2.1 The Role of Markets

Cards (17)

  • A market economy is where consumers demand a product, and then it is produced using the scarce resources which an economy has.
  • A 'market' is defined as ''a way of bringing together buyers and sellers to buy and sell goods and services''
  • The 3 different sectors of the economy are primary, secondary and tertiary.
    • Primary is defined as ''the direct use of natural resources, such as the extraction of basic materials and goods from land and sea'' e.g. fishing
    • Secondary is defined as ''all activities in an economy that are concerned with either manufacturing or construction'' e.g. car manufacture
    • Tertiary is defined as ''all activities in an economy that involve the idea of a service'' e.g. transport, retailing, tourism and entertainment.
  • Goods are tangible products (can be seen or touched) whereas services are intangible (can't be seen or touched)
  • Factor Markets are defined as ''the market in which the services of the factors of production are bought and sold''. There is a derived demand for the factors, and the price of the factors is determined by the interaction of supply and demand. Households supply labour to firms in return for wages/ services.
  • Product markets are defined as ''the market in which final goods and services are offered to consumers, businesses and the public sector''. Households, other firms and the public sector are the buyers. The price is determined by the interaction of supply and demand.
  • Product and factor markets are interdependent. Households consume the goods and services that are produced in the product market. Households then supply labour (as a factor of production) to firms. Households are then paid by firms, for their labour services. Households will the spend their incomes on goods + services in product markets.
  • Specialisation is suggested to be a solution to the economic problem. It is defined as ''the process by which individuals, firms, regions and whole economies concentrate on producing those products that they are best at producing.''
  • An advantage of specialisation for producers/ firms is that workers will be more productive, so the firm's output will rise, as 'practice makes perfect'. By repeating the same task time and time again workers will become more efficient --> increased productivity allows firms to enjoy lower AC's --> This, in turn, allows firms to either lower the selling price of their products OR increase profits. Lowering the price would increase demand, furthering sales. *draw diagram*
  • A disadvantage of specialisation for producers/ firms is that there could be a potential rise in costs of production instead. As firms increase output, they demand more raw materials --> Increased demand for raw materials results. *see diagram in notes* A higher demand for raw materials (D1 to D2) will lead to a rise in equilibrium price (P1 to P2). In turn, there is a higher price of raw materials as they are now becoming scarce due to infinite wants --> Therefore, there will be an increase in costs of production.
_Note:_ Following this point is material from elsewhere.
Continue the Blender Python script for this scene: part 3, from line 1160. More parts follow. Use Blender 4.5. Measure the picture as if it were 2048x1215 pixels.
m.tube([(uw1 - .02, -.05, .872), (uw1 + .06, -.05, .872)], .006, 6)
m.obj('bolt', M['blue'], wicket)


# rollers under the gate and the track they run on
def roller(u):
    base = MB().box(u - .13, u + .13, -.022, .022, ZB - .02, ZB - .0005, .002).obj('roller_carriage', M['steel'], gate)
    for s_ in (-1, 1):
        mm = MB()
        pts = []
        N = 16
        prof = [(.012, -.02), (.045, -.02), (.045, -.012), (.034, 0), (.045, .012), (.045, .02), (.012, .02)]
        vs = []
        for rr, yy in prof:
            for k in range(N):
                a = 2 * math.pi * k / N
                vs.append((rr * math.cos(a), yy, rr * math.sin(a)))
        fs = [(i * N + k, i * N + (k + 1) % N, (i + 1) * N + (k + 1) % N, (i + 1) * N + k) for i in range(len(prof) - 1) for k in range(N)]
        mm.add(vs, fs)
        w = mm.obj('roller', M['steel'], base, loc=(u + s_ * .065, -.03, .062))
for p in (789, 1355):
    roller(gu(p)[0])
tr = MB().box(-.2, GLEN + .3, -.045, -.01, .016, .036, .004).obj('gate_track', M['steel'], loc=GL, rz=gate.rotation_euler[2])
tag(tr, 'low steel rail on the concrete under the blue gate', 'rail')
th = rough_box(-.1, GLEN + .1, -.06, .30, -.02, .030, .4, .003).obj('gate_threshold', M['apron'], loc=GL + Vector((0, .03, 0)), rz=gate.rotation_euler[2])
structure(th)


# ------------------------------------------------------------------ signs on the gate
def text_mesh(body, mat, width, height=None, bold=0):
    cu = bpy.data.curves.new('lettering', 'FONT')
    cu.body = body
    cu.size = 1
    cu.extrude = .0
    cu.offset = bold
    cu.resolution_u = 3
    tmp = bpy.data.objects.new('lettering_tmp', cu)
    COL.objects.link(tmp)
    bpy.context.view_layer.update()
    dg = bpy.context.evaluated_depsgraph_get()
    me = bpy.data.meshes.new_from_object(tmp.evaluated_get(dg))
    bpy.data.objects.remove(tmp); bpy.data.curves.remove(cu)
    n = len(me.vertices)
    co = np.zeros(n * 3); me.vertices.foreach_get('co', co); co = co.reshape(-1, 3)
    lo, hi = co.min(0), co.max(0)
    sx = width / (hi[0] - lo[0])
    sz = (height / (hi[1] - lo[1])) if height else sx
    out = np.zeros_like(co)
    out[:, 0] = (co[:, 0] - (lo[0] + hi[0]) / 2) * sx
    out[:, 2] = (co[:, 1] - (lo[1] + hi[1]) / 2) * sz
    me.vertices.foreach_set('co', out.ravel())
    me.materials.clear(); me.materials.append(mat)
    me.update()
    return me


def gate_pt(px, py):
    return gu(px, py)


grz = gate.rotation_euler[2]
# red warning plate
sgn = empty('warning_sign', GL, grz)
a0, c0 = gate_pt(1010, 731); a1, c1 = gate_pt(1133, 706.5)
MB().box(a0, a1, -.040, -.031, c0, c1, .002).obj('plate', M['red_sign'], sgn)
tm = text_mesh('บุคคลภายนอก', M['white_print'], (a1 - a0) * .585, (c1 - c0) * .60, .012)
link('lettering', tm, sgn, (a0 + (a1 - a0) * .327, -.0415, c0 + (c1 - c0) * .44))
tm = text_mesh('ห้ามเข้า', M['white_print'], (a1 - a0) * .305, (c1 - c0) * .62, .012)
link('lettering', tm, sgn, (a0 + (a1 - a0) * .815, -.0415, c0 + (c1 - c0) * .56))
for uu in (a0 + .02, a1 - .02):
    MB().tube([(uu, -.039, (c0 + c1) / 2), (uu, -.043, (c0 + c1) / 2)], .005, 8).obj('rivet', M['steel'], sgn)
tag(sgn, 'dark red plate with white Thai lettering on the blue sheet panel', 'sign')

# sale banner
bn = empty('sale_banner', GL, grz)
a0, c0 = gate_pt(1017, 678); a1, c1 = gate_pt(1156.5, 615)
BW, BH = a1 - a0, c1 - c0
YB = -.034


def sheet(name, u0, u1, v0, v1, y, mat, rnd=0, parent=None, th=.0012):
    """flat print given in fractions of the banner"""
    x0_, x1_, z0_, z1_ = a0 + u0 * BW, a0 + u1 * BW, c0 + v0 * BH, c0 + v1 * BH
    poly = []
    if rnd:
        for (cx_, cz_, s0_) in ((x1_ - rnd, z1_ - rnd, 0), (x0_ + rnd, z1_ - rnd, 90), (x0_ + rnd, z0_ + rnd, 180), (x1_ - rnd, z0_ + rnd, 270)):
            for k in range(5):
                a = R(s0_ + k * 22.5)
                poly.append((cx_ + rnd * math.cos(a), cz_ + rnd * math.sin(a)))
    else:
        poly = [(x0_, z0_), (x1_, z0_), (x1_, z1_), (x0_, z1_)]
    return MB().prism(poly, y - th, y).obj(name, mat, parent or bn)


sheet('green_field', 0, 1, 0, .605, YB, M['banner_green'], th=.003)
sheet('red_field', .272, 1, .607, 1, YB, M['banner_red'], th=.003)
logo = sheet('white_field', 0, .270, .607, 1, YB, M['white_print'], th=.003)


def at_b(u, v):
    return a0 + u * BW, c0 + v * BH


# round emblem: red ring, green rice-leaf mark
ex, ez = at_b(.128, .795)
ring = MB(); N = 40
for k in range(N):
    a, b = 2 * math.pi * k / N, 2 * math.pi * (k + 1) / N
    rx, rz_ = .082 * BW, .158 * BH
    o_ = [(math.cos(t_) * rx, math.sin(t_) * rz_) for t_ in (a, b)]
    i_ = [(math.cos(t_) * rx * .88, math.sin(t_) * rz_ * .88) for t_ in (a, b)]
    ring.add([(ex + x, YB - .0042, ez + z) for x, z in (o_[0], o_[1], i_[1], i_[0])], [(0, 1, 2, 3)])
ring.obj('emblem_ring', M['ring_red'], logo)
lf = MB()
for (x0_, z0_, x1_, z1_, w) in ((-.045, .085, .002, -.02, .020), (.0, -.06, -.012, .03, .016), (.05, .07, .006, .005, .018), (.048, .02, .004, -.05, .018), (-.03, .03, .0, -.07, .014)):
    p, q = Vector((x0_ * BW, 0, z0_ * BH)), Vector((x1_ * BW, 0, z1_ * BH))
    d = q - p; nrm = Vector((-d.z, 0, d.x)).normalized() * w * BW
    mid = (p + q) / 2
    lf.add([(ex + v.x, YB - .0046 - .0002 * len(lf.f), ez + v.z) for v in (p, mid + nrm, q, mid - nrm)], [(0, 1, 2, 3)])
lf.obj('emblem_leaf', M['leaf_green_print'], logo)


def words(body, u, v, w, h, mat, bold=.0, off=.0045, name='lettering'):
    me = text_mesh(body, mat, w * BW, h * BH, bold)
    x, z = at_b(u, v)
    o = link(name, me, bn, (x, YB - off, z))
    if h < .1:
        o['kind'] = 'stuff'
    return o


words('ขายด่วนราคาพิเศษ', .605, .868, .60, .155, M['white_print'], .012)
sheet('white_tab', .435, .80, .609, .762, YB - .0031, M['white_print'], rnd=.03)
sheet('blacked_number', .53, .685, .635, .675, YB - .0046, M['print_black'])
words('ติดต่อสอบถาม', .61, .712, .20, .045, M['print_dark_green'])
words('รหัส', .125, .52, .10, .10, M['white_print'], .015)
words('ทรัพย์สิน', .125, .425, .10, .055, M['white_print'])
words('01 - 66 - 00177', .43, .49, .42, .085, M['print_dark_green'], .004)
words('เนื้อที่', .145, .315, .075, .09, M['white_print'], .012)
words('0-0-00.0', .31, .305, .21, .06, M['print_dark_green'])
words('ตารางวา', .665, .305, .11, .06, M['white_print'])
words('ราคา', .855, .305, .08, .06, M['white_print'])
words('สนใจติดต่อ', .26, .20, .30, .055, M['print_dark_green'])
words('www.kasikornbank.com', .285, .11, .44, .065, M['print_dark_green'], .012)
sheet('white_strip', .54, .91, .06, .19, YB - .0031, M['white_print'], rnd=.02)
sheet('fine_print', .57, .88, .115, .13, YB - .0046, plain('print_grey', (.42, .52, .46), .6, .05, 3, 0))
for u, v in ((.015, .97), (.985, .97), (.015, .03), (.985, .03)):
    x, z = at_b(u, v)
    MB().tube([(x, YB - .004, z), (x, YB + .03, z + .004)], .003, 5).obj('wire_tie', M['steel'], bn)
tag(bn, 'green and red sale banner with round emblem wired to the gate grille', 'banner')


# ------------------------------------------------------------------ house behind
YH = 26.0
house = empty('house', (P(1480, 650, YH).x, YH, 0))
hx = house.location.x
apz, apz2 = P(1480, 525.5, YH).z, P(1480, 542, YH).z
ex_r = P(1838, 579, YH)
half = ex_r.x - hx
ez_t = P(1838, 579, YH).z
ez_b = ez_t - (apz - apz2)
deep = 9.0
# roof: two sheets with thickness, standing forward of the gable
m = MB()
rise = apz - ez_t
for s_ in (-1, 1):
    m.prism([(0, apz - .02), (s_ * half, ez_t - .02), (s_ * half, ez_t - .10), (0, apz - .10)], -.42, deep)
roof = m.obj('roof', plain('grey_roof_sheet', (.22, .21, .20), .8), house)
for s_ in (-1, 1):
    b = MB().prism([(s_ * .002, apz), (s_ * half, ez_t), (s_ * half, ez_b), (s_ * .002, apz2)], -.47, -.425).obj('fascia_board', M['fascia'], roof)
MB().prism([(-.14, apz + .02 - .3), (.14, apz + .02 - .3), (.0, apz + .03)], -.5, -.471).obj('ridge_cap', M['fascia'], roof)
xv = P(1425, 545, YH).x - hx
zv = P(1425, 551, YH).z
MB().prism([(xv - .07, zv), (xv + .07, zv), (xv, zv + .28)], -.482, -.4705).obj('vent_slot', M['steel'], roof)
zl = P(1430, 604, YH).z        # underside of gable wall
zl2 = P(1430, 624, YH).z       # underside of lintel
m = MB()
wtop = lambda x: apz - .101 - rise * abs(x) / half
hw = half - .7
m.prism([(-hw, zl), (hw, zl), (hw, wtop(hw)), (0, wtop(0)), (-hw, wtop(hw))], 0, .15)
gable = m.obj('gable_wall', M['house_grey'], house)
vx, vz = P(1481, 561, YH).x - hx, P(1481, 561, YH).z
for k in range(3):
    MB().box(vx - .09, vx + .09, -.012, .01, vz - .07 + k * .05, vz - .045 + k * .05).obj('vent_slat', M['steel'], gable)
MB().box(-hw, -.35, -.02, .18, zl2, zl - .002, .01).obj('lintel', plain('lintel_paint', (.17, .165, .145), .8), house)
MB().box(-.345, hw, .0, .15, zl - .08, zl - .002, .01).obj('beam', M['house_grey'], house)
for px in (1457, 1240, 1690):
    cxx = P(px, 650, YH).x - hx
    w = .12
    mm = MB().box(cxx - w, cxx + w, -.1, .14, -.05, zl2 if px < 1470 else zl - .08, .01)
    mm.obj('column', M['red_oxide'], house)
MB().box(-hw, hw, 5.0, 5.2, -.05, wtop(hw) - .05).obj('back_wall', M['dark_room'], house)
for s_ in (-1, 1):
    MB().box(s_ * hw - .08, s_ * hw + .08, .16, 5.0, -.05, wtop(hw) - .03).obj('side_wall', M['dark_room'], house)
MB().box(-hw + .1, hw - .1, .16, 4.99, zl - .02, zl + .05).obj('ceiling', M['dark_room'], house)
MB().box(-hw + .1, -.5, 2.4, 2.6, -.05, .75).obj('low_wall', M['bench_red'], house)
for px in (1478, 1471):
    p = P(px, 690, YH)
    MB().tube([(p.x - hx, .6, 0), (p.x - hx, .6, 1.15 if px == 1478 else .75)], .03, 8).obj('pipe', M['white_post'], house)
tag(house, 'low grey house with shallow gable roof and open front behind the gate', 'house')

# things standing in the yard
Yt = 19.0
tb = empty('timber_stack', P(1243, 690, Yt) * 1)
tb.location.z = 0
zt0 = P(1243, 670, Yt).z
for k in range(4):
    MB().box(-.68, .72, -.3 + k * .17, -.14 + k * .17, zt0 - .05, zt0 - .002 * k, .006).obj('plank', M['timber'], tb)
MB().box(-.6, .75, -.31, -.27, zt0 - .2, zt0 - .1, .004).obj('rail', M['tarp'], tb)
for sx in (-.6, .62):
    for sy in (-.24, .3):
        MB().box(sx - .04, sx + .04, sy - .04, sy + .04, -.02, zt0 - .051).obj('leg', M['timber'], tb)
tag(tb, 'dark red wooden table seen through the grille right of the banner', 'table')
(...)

  • To conclude, whether or not specialisation has a significant impact on firms/ producers will depend upon the price of raw materials, as an increase may not have such a large impact on profits and therefore supply.
  • An advantage of specialisation for regions is that local economies will benefit from economic growth as a result of increased sales of products, as well as a rise in employment. Not only will people be able to find jobs closer to home, but there will also be a better standard of living.
  • A disadvantage of specialisation for regions is that the region may overspecialise by focusing on the manufacture of one main product. If demand were to fall there is a possibility of widespread unemployment. *see diagram* A fall in demand for the regions specialised product (D1 to D2) will lead to a fall in equilibrium price (P1 to P2), giving the region less incentive to supply (Q1 to Q2), therefore leading to unemployment, as they no longer want to mass produce the product, and therefore don't require a huge number of workers.
  • To conclude, the impact of specialisation on regions will depend upon whether they can continue producing the good which they specialise in or whether their scarce resources will run out.
  • An advantage of specialisation for countries is that: if countries specialise and produce those goods + services which they are best at producing -> Each country will produce more output... creating a surplus -> one country trades their surplus with another country, in exchange for their surplus -> Consumers within the country have greater choice.
  • A disadvantage of specialisation for countries is that: if countries become overdependent upon a narrow range of goods e.g. primary commodities, then as they are non-renewable resources (e.g. copper), then they could be used up and no longer available -> As a result, countries lose vital export earnings, so (X-M) falls.
  • To conclude, the impact of specialisation on countries will depend upon whether or not there is 'free trade', and countries are able to exchange their surplus for another country's surplus.